Saudi Arabia, Bahrain and the United Arab Emirates have joined Israel in an informal alliance that is backing Egypt’s de facto military government.

The predominantly Sunni Arab states are motivated by the desire to confront the Muslim Brotherhood and Iran.
For Israel, the spiralling terror threat from jihadists in the Sinai Peninsula has pushed its military co-operation with Egypt to unprecedented heights.

Despite the international consternation over the bloody repression of Muslim Brotherhood protests on the streets of Cairo and other Egyptian cities, Israel officials have been quietly lobbying Western leaders to back the government, warning that military rule is the only alternative to even greater chaos in Egypt.

Alongside Israel’s representatives, Saudi Arabia’s diplomats have also been seeking to persuade the US and the EU not to levy sanctions on Egypt.

The Saudi monarchy may be deeply religious but it is no ally of the Muslim Brotherhood, which is viewed with deep suspicion in Riyadh as a group of dangerous revolutionaries.

The Saudis, along with their Gulf neighbours, the United Arab Emirates and Bahrain, have already promised around $12 billion of aid to Egypt, far more than the US provides.

While Israel and Saudi Arabia have no formal relations, their regional alliance could prove a formidable axis in the future.

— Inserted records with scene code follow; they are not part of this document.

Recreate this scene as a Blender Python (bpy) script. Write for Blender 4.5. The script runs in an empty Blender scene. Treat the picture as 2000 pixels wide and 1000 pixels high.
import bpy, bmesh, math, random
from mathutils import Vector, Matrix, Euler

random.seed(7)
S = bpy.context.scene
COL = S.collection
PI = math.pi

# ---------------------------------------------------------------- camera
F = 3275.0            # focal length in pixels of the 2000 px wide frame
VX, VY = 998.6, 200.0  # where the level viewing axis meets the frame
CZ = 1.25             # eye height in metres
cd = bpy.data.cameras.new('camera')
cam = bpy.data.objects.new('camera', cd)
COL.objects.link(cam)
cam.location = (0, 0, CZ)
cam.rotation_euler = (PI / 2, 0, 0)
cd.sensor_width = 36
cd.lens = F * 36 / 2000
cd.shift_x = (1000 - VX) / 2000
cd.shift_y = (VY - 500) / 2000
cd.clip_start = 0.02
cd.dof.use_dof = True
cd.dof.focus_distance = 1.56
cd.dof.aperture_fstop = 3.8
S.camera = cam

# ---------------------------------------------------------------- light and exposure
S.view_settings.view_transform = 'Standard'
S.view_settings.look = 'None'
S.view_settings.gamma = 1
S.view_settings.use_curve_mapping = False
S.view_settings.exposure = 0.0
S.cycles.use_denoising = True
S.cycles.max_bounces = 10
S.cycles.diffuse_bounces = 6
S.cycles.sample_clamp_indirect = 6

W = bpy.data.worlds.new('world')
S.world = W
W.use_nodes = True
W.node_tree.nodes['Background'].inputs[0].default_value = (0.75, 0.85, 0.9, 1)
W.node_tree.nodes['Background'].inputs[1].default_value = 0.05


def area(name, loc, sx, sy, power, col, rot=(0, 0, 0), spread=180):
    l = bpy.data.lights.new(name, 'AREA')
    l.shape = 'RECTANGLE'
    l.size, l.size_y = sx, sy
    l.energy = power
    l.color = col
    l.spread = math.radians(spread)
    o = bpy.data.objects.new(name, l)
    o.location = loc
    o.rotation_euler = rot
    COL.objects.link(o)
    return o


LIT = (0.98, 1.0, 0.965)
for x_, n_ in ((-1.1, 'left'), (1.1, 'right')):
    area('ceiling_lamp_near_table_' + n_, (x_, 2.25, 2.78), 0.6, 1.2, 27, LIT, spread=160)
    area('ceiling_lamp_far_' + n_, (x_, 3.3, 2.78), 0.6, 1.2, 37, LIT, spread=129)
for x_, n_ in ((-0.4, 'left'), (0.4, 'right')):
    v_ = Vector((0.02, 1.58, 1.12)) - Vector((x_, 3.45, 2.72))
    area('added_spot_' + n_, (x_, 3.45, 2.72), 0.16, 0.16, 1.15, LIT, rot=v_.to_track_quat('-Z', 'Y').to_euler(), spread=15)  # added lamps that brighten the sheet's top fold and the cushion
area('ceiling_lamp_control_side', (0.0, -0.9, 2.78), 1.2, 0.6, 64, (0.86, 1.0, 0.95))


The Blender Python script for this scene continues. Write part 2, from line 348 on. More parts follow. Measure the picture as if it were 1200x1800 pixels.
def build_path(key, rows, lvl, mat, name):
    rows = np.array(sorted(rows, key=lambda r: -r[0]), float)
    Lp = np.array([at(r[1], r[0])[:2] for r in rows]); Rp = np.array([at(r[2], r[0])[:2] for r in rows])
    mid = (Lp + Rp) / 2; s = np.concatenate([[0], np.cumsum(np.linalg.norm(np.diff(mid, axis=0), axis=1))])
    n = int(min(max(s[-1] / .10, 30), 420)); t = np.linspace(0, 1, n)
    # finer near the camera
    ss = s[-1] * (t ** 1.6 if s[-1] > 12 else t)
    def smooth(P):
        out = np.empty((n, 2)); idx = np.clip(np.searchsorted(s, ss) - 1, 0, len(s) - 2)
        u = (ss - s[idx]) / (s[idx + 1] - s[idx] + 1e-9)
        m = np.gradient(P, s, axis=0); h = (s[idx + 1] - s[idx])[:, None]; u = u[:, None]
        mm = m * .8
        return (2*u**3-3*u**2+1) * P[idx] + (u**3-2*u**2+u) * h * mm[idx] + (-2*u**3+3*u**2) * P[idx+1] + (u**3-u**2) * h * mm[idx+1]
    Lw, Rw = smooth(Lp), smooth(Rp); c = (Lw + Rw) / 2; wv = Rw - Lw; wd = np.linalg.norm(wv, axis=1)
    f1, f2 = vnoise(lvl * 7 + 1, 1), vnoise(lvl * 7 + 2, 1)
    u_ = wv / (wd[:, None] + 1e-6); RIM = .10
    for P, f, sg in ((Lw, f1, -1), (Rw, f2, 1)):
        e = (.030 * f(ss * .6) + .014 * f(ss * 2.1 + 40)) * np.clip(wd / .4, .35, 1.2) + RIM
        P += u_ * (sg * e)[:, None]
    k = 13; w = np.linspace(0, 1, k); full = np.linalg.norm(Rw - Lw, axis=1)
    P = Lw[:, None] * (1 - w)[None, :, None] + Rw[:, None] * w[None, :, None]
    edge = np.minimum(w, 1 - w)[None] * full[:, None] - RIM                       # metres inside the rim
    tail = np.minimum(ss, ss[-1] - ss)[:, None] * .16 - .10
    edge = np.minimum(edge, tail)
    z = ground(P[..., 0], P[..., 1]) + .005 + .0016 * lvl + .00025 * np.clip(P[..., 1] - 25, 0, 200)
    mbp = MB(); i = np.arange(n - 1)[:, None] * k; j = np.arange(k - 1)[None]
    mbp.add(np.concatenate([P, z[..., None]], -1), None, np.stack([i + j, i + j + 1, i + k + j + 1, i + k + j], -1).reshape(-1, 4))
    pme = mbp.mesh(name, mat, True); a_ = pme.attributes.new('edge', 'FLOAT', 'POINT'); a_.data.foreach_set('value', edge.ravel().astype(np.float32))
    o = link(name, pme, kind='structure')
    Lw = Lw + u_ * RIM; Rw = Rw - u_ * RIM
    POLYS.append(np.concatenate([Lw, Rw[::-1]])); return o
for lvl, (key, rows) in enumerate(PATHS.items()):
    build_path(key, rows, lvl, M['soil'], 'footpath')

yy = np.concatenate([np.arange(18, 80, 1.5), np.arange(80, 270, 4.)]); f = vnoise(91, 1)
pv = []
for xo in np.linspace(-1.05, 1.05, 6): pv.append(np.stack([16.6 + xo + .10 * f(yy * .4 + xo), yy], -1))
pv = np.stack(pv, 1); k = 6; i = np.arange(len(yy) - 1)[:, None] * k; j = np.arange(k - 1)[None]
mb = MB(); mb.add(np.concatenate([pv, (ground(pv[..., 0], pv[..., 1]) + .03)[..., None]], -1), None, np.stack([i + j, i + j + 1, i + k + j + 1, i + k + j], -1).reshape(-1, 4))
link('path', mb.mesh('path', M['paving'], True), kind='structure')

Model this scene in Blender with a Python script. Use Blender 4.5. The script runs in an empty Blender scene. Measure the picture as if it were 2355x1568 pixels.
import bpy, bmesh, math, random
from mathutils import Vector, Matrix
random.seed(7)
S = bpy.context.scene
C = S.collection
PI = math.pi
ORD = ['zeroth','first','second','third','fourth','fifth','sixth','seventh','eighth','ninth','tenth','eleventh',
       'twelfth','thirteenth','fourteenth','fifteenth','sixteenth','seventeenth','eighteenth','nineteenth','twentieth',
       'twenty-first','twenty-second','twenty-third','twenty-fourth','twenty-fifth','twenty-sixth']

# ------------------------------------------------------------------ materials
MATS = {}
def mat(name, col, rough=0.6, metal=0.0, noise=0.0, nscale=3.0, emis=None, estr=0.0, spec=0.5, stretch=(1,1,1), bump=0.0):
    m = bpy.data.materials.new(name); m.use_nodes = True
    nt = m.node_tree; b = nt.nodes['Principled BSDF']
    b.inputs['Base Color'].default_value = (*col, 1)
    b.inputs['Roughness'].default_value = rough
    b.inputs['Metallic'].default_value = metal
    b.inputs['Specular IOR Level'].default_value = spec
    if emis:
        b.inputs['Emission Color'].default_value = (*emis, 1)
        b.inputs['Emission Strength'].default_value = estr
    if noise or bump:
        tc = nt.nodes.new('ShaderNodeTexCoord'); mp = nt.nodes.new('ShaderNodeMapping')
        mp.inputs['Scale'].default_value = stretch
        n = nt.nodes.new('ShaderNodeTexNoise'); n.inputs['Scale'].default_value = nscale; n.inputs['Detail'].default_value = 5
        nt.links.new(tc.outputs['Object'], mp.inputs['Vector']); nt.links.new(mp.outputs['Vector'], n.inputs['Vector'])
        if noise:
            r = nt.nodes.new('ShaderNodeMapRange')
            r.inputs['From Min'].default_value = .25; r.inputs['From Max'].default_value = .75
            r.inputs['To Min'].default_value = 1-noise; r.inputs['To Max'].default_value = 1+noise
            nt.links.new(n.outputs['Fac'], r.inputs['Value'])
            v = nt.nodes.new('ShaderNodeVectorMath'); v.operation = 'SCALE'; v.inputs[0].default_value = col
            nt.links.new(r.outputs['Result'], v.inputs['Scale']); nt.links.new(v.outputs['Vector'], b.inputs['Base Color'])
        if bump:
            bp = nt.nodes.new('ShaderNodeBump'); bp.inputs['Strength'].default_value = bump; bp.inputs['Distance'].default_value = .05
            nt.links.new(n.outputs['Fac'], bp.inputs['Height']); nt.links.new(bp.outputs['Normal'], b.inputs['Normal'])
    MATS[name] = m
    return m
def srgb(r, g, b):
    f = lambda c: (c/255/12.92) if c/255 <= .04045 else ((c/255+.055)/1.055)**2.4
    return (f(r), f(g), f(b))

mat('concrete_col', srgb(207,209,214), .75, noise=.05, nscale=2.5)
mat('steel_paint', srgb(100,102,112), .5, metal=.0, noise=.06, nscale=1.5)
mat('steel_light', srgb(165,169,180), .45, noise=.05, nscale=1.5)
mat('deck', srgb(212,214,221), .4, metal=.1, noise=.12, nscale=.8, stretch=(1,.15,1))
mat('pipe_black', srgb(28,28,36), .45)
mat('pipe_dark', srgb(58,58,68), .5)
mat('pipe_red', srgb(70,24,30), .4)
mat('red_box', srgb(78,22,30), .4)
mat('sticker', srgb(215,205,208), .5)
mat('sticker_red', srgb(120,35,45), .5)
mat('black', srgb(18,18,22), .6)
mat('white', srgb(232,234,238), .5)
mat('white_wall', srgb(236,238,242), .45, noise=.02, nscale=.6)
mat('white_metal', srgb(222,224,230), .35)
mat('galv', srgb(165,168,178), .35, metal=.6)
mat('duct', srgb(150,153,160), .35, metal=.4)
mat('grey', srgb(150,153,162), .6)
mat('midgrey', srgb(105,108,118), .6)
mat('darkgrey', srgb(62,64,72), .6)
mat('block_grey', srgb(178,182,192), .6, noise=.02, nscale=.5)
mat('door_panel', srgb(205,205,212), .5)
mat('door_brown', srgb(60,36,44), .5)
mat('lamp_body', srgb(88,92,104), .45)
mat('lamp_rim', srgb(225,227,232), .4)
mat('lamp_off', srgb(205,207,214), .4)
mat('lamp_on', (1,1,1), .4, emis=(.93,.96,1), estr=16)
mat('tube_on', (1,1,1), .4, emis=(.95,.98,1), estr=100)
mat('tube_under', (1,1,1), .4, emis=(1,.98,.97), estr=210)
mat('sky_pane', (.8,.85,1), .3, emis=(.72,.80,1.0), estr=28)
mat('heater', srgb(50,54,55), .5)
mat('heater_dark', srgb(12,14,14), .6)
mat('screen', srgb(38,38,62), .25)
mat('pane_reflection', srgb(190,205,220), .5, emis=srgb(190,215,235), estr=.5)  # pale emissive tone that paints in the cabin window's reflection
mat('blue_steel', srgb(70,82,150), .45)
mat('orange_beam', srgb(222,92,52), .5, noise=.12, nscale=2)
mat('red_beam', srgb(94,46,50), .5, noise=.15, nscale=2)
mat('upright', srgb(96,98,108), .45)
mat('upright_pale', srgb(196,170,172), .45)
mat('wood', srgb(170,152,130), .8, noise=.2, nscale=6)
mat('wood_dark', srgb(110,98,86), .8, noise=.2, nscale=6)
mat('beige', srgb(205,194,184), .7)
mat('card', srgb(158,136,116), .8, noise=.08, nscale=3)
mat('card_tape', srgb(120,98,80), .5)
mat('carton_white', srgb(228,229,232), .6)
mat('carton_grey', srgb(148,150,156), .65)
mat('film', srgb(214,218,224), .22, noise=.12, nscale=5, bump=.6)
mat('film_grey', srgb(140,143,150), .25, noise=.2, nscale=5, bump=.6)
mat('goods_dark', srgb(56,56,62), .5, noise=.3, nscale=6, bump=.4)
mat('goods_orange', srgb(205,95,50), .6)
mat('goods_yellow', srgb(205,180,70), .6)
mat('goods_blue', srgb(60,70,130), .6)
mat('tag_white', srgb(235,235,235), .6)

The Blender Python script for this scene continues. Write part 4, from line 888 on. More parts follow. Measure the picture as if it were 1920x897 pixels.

Officials in Jerusalem have remained publicly silent on the issue, acknowledging the fact that any Israeli intervention in Egyptian affairs will cause domestic problems for the current military-backed administration in Cairo, and in its relations with other Arab countries.

But in a rare public acknowledgment of the security ties between the countries, an adviser to Egypt’s caretaker president, Adli Mansour, said in a television interview that “it is natural for Israel to monitor events in a neighbouring country” and that such activity is necessary to prevent “spill-over” of the situation in Sinai and “is in the entire region’s interest”.

For more than three decades since the signing of the Camp David Accords, Israel and Egypt have been tacit allies against the radical axis in the region which today includes Iran, Syria and Hizbollah in Lebanon. On the surface, relations have remained frosty but the Israeli embassy in Cairo and the Egyptian mission in Tel Aviv have remained open.

As the revolution began stirring in January 2011, Prime Minister Benjamin Netanyahu urged the Obama administration and other Western governments to continue backing President Hosni Mubarak.

His warnings went unheeded and, despite the new Muslim Brotherhood government of President Mohammed Morsi promising not to cancel any of Egypt’s international agreements, including the peace treaty with Israel, bilateral relations took a hit.

Now that Mr Morsi is deposed and the Brotherhood’s supporters are being hunted on the streets, Israeli officials are quietly satisfied at the emergence of General Abdel Fattah al-Sisi as the de-facto leader of Egypt. “We know al-Sisi and we can do business with him,” said one senior Israeli security official.

Israeli-Egyptian intelligence-sharing over jihadist moves in Sinai is crucial for Cairo, especially following the massacre of 25 policemen near Rafah on Monday morning, probably by Islamist terrorists. The co-operation is also critical for Israel, which has seen Eilat come under missile fire repeatedly in the past few months.